**Exercise instructions**
Copy the first line of the entries below and every line after it through the line containing "for a, b in". Do not include pictures.

**Supplied information**
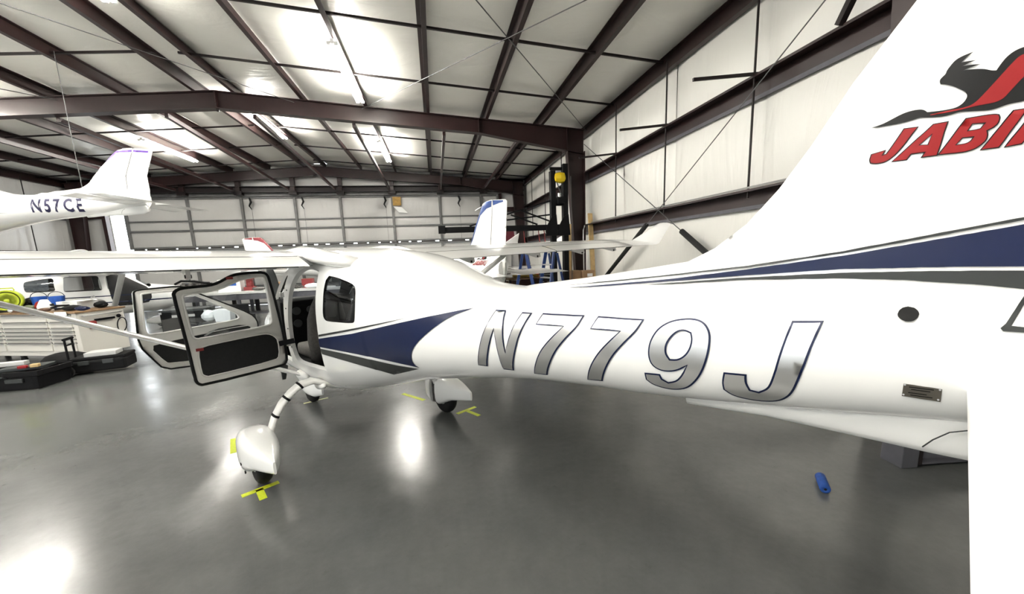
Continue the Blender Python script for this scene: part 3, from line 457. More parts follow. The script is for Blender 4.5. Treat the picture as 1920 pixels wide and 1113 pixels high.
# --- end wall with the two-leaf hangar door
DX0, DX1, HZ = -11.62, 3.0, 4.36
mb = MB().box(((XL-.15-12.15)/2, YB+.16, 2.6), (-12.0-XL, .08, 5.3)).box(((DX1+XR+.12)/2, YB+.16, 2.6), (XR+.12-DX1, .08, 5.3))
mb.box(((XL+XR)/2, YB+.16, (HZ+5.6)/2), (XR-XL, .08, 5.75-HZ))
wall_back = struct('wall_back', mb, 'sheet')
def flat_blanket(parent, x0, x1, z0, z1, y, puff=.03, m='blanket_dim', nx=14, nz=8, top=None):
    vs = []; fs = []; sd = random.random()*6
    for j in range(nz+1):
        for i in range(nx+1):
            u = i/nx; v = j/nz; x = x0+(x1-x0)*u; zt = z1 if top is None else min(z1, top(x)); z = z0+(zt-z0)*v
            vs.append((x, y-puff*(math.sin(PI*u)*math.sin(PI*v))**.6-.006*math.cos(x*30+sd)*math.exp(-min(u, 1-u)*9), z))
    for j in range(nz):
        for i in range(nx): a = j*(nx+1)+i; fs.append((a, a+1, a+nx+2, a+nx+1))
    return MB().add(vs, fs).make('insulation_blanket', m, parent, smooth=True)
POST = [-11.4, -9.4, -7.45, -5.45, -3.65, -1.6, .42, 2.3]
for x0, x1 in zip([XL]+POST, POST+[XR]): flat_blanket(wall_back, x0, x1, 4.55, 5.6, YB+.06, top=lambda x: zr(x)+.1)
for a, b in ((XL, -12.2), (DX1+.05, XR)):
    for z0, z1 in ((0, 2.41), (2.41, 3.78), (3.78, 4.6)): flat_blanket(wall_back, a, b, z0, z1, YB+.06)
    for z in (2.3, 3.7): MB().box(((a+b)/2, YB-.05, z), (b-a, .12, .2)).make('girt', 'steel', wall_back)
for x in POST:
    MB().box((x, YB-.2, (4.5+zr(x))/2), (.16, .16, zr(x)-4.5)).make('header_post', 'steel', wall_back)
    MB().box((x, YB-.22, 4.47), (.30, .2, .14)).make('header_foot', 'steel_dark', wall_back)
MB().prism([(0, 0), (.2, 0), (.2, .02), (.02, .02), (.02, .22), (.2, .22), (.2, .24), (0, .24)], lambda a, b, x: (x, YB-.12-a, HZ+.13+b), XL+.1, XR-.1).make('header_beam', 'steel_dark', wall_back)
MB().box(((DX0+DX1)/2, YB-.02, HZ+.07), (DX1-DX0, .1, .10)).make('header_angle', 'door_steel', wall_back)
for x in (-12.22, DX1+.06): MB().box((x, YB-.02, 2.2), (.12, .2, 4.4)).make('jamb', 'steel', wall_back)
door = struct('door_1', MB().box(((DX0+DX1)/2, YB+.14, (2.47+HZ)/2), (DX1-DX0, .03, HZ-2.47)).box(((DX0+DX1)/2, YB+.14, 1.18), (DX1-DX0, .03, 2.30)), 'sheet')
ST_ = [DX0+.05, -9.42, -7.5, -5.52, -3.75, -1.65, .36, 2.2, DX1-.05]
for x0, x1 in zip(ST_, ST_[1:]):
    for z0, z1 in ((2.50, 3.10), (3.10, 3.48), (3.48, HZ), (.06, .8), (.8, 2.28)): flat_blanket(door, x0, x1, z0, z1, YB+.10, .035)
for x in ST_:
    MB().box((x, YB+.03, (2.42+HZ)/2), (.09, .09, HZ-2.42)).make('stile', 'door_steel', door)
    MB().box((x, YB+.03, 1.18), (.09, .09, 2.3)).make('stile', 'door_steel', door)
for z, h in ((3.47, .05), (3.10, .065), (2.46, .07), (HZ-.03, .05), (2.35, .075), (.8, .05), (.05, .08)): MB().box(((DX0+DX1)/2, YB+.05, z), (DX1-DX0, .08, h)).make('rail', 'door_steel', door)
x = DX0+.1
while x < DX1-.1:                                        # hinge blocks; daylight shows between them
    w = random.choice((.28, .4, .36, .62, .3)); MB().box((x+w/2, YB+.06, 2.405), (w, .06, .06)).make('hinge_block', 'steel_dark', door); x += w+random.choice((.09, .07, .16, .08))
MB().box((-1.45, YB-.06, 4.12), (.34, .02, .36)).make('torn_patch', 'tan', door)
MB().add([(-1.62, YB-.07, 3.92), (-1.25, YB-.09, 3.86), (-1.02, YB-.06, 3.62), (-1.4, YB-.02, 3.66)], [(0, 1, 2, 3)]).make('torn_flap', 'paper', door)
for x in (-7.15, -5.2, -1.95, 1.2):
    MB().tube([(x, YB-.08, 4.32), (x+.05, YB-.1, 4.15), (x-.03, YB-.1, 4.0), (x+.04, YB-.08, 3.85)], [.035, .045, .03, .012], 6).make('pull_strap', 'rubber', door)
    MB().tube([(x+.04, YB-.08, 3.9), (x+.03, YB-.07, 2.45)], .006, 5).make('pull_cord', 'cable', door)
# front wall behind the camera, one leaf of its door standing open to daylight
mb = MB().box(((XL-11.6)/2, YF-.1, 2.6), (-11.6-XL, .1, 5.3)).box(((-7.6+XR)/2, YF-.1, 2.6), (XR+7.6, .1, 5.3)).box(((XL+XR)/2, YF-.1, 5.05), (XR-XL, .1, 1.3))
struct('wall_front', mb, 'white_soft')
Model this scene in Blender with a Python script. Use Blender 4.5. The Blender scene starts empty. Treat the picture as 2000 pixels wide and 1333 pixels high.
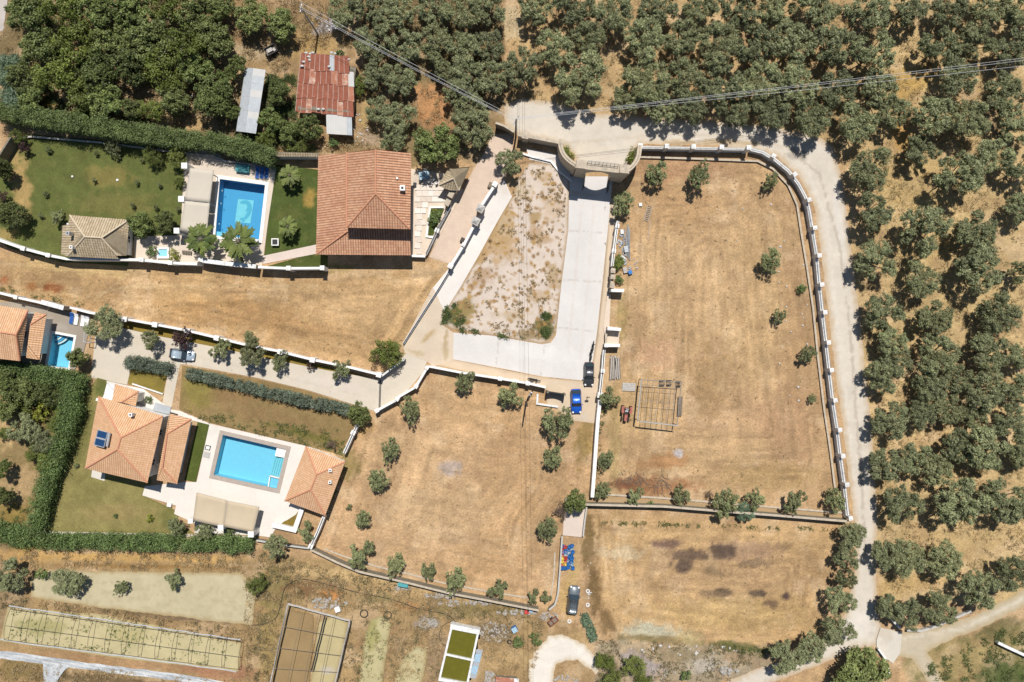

**Answer for the task**
Continue the Blender Python script for this scene: part 3, from line 457. More parts follow. The script is for Blender 4.5. Treat the picture as 1920 pixels wide and 1113 pixels high.
# --- end wall with the two-leaf hangar door
DX0, DX1, HZ = -11.62, 3.0, 4.36
mb = MB().box(((XL-.15-12.15)/2, YB+.16, 2.6), (-12.0-XL, .08, 5.3)).box(((DX1+XR+.12)/2, YB+.16, 2.6), (XR+.12-DX1, .08, 5.3))
mb.box(((XL+XR)/2, YB+.16, (HZ+5.6)/2), (XR-XL, .08, 5.75-HZ))
wall_back = struct('wall_back', mb, 'sheet')
def flat_blanket(parent, x0, x1, z0, z1, y, puff=.03, m='blanket_dim', nx=14, nz=8, top=None):
    vs = []; fs = []; sd = random.random()*6
    for j in range(nz+1):
        for i in range(nx+1):
            u = i/nx; v = j/nz; x = x0+(x1-x0)*u; zt = z1 if top is None else min(z1, top(x)); z = z0+(zt-z0)*v
            vs.append((x, y-puff*(math.sin(PI*u)*math.sin(PI*v))**.6-.006*math.cos(x*30+sd)*math.exp(-min(u, 1-u)*9), z))
    for j in range(nz):
        for i in range(nx): a = j*(nx+1)+i; fs.append((a, a+1, a+nx+2, a+nx+1))
    return MB().add(vs, fs).make('insulation_blanket', m, parent, smooth=True)
POST = [-11.4, -9.4, -7.45, -5.45, -3.65, -1.6, .42, 2.3]
for x0, x1 in zip([XL]+POST, POST+[XR]): flat_blanket(wall_back, x0, x1, 4.55, 5.6, YB+.06, top=lambda x: zr(x)+.1)
for a, b in ((XL, -12.2), (DX1+.05, XR)):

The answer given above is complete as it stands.